*WORK INSTRUCTIONS*: Go through the records from the first line and retype each one exactly, stopping once the line with "(.10, .32, .04), .5), sp_, True)" is done. Pictures are left out.

━━━━━━━━━━━━━━━━━━━━

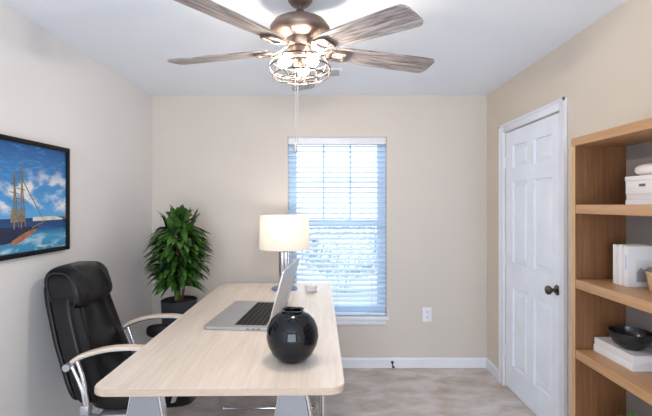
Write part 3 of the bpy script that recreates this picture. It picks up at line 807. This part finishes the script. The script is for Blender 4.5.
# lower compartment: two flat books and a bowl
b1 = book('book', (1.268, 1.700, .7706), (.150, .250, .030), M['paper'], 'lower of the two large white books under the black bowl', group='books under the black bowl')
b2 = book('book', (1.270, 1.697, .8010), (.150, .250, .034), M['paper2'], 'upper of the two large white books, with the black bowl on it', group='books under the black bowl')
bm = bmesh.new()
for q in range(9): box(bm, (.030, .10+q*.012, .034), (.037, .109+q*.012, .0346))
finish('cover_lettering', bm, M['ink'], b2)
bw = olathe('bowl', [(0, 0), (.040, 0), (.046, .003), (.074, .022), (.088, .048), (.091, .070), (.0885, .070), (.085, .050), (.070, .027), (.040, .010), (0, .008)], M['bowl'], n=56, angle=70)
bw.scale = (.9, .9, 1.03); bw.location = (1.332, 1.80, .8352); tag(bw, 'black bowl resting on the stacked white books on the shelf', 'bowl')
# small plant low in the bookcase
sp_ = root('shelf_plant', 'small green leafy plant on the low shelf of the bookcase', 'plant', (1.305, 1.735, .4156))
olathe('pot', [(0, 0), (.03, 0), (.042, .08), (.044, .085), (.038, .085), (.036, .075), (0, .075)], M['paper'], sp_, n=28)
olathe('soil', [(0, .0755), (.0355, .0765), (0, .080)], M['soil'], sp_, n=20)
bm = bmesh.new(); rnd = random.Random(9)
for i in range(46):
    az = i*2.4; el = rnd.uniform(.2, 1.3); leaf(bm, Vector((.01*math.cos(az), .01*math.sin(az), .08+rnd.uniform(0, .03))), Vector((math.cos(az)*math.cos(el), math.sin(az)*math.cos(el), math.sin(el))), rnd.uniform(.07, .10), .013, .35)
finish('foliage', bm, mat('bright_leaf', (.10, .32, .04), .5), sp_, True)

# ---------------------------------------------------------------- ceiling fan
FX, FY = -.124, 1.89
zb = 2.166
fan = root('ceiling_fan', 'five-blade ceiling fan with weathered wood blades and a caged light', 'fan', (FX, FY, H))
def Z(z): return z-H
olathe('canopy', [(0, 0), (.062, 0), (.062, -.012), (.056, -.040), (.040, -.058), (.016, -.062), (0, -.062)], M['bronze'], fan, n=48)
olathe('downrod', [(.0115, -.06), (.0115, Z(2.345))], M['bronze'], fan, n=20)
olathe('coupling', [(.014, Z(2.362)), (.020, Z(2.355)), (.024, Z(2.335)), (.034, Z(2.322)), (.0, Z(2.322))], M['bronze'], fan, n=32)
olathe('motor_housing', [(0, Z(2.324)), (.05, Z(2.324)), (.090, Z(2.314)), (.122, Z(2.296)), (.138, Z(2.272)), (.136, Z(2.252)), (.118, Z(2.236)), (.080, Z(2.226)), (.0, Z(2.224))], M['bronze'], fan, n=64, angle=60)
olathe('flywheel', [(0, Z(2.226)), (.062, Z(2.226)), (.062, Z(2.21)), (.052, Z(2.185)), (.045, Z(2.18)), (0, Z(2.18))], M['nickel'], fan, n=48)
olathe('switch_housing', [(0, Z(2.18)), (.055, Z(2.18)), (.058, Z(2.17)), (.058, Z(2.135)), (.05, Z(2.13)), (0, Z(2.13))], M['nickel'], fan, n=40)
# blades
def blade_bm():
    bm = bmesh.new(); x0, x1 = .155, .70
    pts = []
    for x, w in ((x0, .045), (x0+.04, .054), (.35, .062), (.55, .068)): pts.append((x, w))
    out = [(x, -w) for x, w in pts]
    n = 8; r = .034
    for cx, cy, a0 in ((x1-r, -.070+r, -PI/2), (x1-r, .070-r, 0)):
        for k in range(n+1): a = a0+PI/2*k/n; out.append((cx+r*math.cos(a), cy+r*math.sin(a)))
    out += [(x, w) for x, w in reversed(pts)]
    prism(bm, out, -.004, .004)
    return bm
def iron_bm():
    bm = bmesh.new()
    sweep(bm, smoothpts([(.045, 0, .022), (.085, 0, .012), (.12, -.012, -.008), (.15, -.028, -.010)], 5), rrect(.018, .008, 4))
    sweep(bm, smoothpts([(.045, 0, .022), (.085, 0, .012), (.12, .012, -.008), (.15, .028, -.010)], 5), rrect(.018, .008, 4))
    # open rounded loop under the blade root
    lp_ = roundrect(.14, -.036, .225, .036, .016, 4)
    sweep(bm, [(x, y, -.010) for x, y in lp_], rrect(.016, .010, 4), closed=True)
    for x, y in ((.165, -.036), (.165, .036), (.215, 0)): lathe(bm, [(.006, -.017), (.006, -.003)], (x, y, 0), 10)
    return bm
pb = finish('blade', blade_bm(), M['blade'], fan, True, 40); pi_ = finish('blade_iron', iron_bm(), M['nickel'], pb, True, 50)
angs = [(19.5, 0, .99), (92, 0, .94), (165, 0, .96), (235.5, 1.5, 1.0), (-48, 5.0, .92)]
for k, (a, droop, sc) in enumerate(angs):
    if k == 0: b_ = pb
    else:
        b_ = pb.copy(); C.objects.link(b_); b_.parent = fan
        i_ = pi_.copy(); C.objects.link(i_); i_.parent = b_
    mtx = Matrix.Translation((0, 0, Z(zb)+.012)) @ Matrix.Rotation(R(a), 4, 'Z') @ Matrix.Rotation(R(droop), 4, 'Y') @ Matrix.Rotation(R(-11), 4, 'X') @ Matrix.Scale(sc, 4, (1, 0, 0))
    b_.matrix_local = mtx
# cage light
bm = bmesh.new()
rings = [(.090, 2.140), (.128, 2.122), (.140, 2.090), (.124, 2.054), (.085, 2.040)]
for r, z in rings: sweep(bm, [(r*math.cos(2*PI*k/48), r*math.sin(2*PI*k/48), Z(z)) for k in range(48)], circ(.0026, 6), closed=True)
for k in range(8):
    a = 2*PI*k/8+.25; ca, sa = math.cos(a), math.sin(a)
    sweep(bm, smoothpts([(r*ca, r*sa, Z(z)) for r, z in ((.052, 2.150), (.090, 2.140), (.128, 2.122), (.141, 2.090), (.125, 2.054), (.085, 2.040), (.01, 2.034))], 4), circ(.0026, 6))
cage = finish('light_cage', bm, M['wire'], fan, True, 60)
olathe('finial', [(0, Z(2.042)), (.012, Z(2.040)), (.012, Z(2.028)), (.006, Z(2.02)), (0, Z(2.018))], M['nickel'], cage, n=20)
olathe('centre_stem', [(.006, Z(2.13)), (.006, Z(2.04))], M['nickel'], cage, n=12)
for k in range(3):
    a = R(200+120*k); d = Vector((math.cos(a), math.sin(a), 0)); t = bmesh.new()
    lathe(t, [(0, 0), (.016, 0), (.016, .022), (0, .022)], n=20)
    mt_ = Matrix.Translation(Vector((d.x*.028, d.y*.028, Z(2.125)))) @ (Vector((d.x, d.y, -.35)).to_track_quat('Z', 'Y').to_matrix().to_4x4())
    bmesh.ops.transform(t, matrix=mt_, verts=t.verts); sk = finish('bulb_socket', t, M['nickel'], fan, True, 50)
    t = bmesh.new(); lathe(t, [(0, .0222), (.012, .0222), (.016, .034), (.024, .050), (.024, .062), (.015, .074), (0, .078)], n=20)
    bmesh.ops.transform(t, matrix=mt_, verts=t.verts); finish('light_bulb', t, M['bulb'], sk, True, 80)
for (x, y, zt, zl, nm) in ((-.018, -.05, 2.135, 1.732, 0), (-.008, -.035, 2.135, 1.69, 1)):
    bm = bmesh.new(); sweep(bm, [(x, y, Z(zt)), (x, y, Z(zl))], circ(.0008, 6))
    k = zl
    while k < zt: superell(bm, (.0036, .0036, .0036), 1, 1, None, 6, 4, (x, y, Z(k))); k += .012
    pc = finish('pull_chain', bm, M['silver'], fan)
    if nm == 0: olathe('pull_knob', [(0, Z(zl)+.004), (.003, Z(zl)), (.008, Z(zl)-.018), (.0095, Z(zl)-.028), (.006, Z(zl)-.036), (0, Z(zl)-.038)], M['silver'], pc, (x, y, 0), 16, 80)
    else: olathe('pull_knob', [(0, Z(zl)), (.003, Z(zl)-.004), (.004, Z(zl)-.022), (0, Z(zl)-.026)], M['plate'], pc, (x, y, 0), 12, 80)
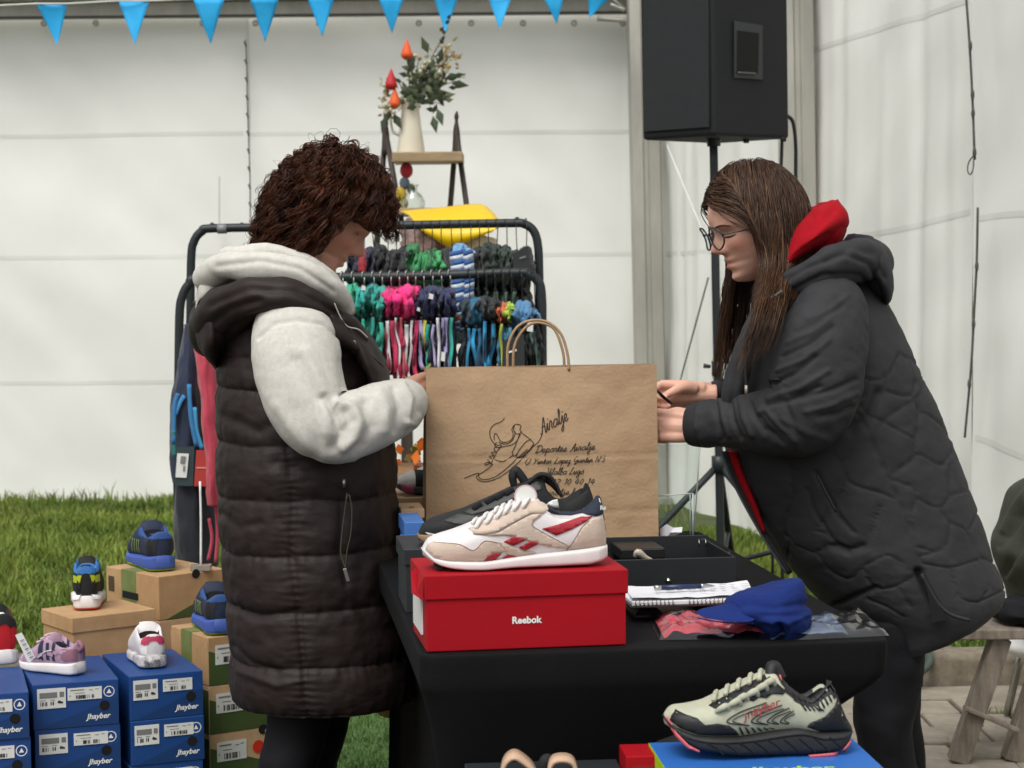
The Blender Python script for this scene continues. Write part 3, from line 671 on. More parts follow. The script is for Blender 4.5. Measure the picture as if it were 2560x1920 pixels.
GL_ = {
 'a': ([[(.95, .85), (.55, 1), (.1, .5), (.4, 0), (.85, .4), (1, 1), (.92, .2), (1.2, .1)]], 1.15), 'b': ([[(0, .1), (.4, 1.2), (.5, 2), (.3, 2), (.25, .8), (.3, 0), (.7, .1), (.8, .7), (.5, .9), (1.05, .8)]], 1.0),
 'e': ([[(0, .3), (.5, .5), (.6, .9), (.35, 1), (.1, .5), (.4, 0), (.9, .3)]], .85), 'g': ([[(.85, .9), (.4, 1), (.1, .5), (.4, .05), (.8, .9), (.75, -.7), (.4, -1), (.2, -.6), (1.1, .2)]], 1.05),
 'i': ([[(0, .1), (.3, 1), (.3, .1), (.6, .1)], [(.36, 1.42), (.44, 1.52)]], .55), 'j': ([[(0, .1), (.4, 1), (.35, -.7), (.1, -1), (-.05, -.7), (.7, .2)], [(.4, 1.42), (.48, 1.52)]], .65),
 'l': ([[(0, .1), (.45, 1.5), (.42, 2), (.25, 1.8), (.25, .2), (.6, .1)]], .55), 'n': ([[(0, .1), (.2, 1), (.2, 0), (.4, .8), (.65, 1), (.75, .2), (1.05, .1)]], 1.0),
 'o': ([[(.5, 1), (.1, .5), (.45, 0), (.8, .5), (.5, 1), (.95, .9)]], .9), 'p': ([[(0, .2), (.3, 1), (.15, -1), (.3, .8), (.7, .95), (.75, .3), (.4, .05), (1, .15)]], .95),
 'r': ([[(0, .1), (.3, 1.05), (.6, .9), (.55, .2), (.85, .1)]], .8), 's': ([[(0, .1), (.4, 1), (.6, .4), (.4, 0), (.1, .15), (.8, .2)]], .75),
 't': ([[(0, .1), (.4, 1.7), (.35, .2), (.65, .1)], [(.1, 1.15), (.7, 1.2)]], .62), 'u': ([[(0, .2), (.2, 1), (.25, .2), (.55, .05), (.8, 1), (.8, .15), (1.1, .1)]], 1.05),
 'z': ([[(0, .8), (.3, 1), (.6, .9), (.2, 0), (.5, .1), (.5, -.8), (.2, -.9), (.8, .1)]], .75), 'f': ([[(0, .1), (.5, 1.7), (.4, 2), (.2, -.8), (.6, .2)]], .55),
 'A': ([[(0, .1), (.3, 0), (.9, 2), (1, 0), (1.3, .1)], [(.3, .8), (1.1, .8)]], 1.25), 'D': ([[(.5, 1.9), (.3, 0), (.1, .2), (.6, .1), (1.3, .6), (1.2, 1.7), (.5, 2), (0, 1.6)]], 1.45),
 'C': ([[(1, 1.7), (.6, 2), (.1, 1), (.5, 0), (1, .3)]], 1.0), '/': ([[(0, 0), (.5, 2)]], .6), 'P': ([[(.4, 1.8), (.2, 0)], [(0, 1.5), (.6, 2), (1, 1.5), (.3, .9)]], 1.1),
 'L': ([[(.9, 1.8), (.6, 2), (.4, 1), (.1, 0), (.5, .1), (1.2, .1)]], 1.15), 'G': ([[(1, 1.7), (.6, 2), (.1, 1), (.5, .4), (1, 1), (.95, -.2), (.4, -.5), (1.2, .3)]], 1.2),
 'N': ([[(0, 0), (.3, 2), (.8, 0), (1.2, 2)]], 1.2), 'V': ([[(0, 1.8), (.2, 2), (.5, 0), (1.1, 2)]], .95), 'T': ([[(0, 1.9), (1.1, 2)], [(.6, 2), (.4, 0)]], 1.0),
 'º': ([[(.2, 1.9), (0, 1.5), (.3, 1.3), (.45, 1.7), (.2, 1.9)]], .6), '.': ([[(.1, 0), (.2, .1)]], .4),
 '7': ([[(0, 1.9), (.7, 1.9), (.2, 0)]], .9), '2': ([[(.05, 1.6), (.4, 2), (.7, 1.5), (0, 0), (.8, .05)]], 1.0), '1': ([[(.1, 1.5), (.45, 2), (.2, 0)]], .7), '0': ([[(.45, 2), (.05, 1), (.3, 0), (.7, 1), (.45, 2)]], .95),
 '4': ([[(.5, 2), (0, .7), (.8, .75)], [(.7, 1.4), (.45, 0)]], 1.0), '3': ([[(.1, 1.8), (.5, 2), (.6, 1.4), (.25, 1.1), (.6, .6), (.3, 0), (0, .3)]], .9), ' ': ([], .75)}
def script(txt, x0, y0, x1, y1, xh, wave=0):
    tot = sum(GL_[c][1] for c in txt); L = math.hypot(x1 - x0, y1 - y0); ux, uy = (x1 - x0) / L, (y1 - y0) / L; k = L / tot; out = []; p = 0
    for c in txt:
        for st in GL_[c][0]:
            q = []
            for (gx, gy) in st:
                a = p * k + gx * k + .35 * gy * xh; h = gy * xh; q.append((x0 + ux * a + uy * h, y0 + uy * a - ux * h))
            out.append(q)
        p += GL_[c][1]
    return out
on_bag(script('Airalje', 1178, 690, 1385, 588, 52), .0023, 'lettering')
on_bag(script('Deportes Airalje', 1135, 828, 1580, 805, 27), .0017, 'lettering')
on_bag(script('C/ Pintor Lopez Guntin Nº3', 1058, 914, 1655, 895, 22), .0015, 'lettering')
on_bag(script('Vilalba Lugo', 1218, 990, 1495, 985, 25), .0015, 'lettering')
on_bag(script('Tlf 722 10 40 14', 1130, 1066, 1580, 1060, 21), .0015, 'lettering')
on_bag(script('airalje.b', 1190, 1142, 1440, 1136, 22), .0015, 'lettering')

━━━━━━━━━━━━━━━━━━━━

*THE REPLY*:
Write part 3 of the bpy script that recreates this picture. It picks up at line 807. This part finishes the script. The script is for Blender 4.5.
# lower compartment: two flat books and a bowl
b1 = book('book', (1.268, 1.700, .7706), (.150, .250, .030), M['paper'], 'lower of the two large white books under the black bowl', group='books under the black bowl')
b2 = book('book', (1.270, 1.697, .8010), (.150, .250, .034), M['paper2'], 'upper of the two large white books, with the black bowl on it', group='books under the black bowl')
bm = bmesh.new()
for q in range(9): box(bm, (.030, .10+q*.012, .034), (.037, .109+q*.012, .0346))
finish('cover_lettering', bm, M['ink'], b2)
bw = olathe('bowl', [(0, 0), (.040, 0), (.046, .003), (.074, .022), (.088, .048), (.091, .070), (.0885, .070), (.085, .050), (.070, .027), (.040, .010), (0, .008)], M['bowl'], n=56, angle=70)
bw.scale = (.9, .9, 1.03); bw.location = (1.332, 1.80, .8352); tag(bw, 'black bowl resting on the stacked white books on the shelf', 'bowl')
# small plant low in the bookcase
sp_ = root('shelf_plant', 'small green leafy plant on the low shelf of the bookcase', 'plant', (1.305, 1.735, .4156))
olathe('pot', [(0, 0), (.03, 0), (.042, .08), (.044, .085), (.038, .085), (.036, .075), (0, .075)], M['paper'], sp_, n=28)
olathe('soil', [(0, .0755), (.0355, .0765), (0, .080)], M['soil'], sp_, n=20)
bm = bmesh.new(); rnd = random.Random(9)
for i in range(46):
    az = i*2.4; el = rnd.uniform(.2, 1.3); leaf(bm, Vector((.01*math.cos(az), .01*math.sin(az), .08+rnd.uniform(0, .03))), Vector((math.cos(az)*math.cos(el), math.sin(az)*math.cos(el), math.sin(el))), rnd.uniform(.07, .10), .013, .35)
finish('foliage', bm, mat('bright_leaf', (.10, .32, .04), .5), sp_, True)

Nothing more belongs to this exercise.